Cleptocracia peñanietense

Llegó la hora de reconocerlo. Llegó el momento de admitirlo. El gobierno de Enrique Peña Nieto ha construido un sistema de depredación masiva que el país no había visto antes. Está allí en las cifras, en los datos y en las investigaciones que presentan instituciones como Transparencia Internacional, Mexicanos Contra la Corrupción y la Impunidad, el Instituto Mexicano para la Competitividad. Está allí reflejado en los #PanamaPapers y en las cuentas offshore que involucran a prominentes miembros de la clase política y empresarial. Amigos, todos, que en lugar de ser los motores de modernización de la economía mexicana han acumulado sus fortunas apoyándose en el poder centralizado del Estado mexicano.
Contratistas y senadores y magnates y miembros de la alta burocracia. La fortuna de los oligarcas mexicanos –como lo ha detallado Gerardo Esquivel– ha crecido exponencialmente en los últimos años. Y los millonarios han logrado esto en colusión y connivencia con el presidente y quienes lo rodean. Pueden seguir engordando mientras no lo confronten políticamente y en la medida en que el Estado absorbe el riesgo por ellos. Les provee fondos para invertir, les otorga condonaciones fiscales, les da recompensas monetarias vía transferencias no fiscalizadas y gasto corriente. En un regreso al capitalismo estatista –antitético a la modernización–, el Estado bajo Peña Nieto nacionaliza los riesgos pero privatiza las ganancias a aquellos cercanos al primer mandatario y leales a él.

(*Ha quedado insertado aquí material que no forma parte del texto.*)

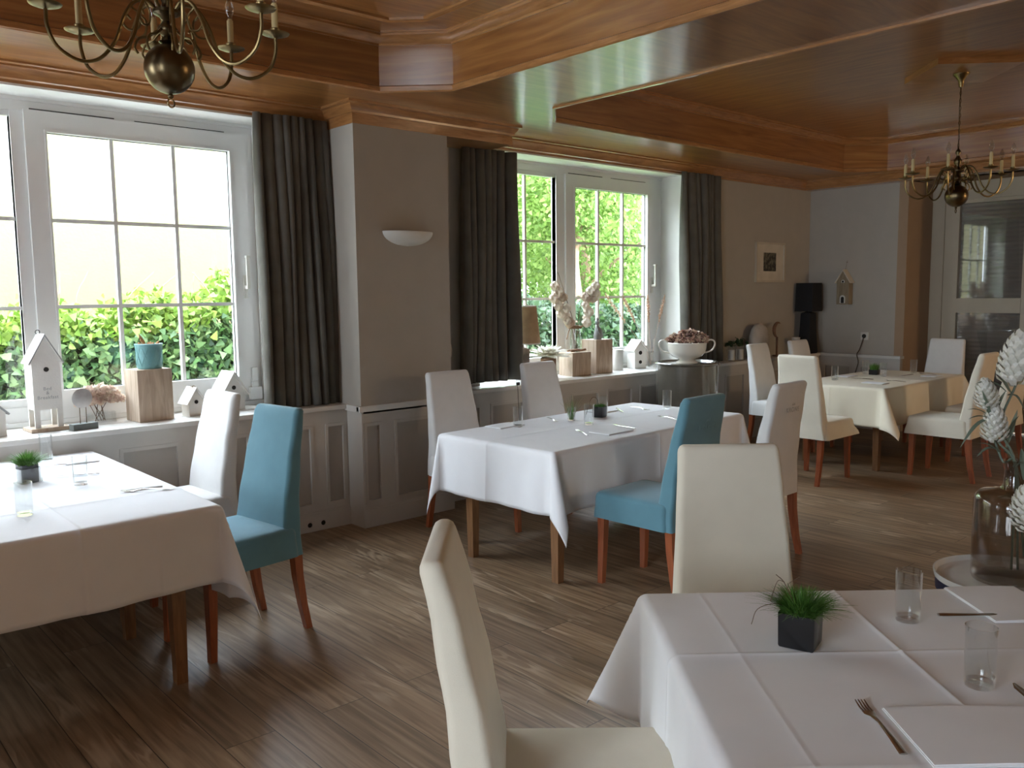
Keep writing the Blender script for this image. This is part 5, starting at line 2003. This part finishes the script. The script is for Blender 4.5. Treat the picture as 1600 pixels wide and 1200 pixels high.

Algo similar a lo que describe Karen Dawisha en su libro Putin’s kleptocracy: Who owns Russia; un patrón que entraña ir desmantelando pesos y contrapesos en favor de la recentralización del poder y el manejo del dinero. El círculo pequeño, el círculo de Atlacomulco, una especie de cábala que controla las privatizaciones, restringe la democracia y regresa al PRI a las prácticas del Paleolítico. A lo que han hecho Roberto Borge y Humberto Moreira y Javier Duarte y César Duarte y Emilio Gamboa y tantos más. Ante ello, la democracia electoral no es una salvaguarda suficiente. Todas las elecciones en democracias transicionales enfrentan problemas: reglas electorales abigarradas o incumplibles o maleables o demasiado fluidas que permiten la manipulación y el fraude. En teoría, estos problemas deberían disminuir con el paso del tiempo, cediendo el lugar a la consolidación democrática. Pero, como demuestra una decisión reciente del Tribunal Electoral –que protegió al Partido Verde a pesar de su violación sistemática y reiterada a la ley–, la institucionalidad electoral está en crisis.

Y la presión pública en favor del cambio ha resultado inferior a la capacidad del régimen para sabotearlo. Con la economía estancada y el peso devaluado, la lógica de los peñanietenses parece clara: mantener el control férreo sobre todo lo que puedan, mientras continúan saqueando al país, sin límites y sin rendición de cuentas. Su idea nunca fue ir caminando a lo largo de la ruta democrática incipiente. Más bien decidieron no tomarla. Porque ha sido más conveniente para sus intereses económicos retomar las riendas del poder que compartirlas con otros. Para ello han violado la ley (como en Ayotzinapa), participado en actividades criminales (como en Quintana Roo), controlado el sistema legal (como en Veracruz), domesticado a los medios (como ocurre con casi todos los periódicos) y mantenido la cohesión a través de una combinación de garrotes y zanahorias, premios y castigos.